A lot of people, especially from Open Source community and computer geeks, believe that software should be free to everyone (and commercialized software is the source of evilness in the world!).

Well..I'm just thinking from a software developer standpoint here. It's cool and hell lot of fun to do an open source project and make it freely available on the web. But building and maintaining a solid* piece of software isn't always free, is it? There are also questions on quality and commitment as well.

Please share with me your opinions on this.

note: by saying 'solid' here I mean, the bugs are
minimized, there are usability testing, the software doesn't crash your and other's systems, and
you can really use it to do some good.

 **Update**

As a response to Simon's comment, for this blog entry, "free" means that the software can be downloaded and used for both personal and commercial purposes without time limit and purchasing. The software can be either open source or close source. It can be a complete product, a patch, an extension, or a framework.
 

Comments:

You may well want to research the use of the word "free" in this context - it isn't about not paying, and consequently there is no inherent impact of professional-quality development taking place. Personally I am convinced the collective development enabled by software being liberated is very valuable - otherwise I wouldn't be advocating OpenSolaris, OpenJDK, OpenSSO/OpenID, NetBeans and all the rest of Sun's portfolio be liberated in this way.

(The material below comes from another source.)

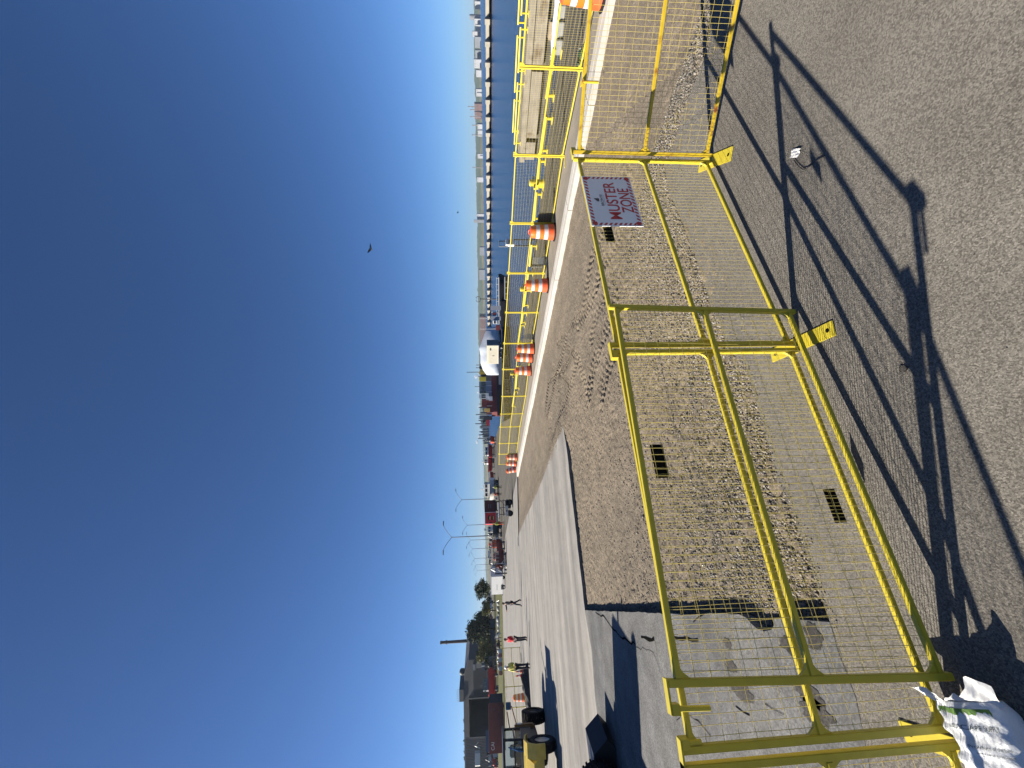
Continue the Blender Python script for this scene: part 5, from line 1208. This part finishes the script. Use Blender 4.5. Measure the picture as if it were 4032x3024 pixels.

Posted by Simon Phipps on May 05, 2007 at 06:11 PM PDT #

It's a tough call to venture up a guess whether I am alone on my opinions or not.. But here goes. I believe all software should be free, but all software should offer paid support. I believe "Open Source" strategies can, and do hold a very important part in the development of software. Not all software can be spread platform or architecture-wide so open-source allows a diverse spectrum which normally couldn't even be touched with a standard "paid" developer network. For something of "Enterprise" level software, of course the developers should be paid, and I believe that a support staff, offering support and thus patches for those customers would feed the development of the software. 'Patches' should also be free, but of course the priority scale should be set toward the levels and occurances from the paid support. After all, businesses want support. They need someone to turn to when something goes wrong, not all businesses can hire a genious for 20 different specializations. Sometimes just one admin is available. I also do not believe closed source is evil, simply those developers feel the need to hide behind the past, because opensource is not something widely understood, nor is it as a concept very forthcoming because of the legalities and curiousities beyond it. Anyone who says they can build better code closed source, than others do open source are uneducated twits. It reminds me of the movie about drug running.. POS 51 or whatever. It's a tough world to play in the business game, and it's even harder to explain to people that the income could be exponential on something that is "free".

Posted by Christopher S. Frost on May 05, 2007 at 09:56 PM PDT #

This is by far the best-phrased question I have seen. Free or not free, solid or not solid, quality and commitment or lack of such. The first and the rest are not really related (as evident by Apple's decidedly non-solid X server, with low quality and lack of commitment, but arguably non-free).

Posted by Ambrose on May 05, 2007 at 10:10 PM PDT #

A debate is raging on the 'net these days as to whether all software, music and digital content should be free.

http://www.devtopics.com/should-all-software-be-free/

Posted by DevTopics on January 31, 2008 at 07:26 AM PST #

Is commercial software the most evil thing in the world? It is not; it is not evil enough. The most evil thing in the world is probably DRM. DRM works by the most undemocratic principle of guilty-by-assumption: that is, you are assumed to be a criminal unless proven otherwise, with no chance of appeal. You are completely not trusted for anything, and they can turn against you any time to destroy your data. To allow DRM in the democratic world, with the backing of the law, even during times allegedly against terrorism, is absolutely unfathomable.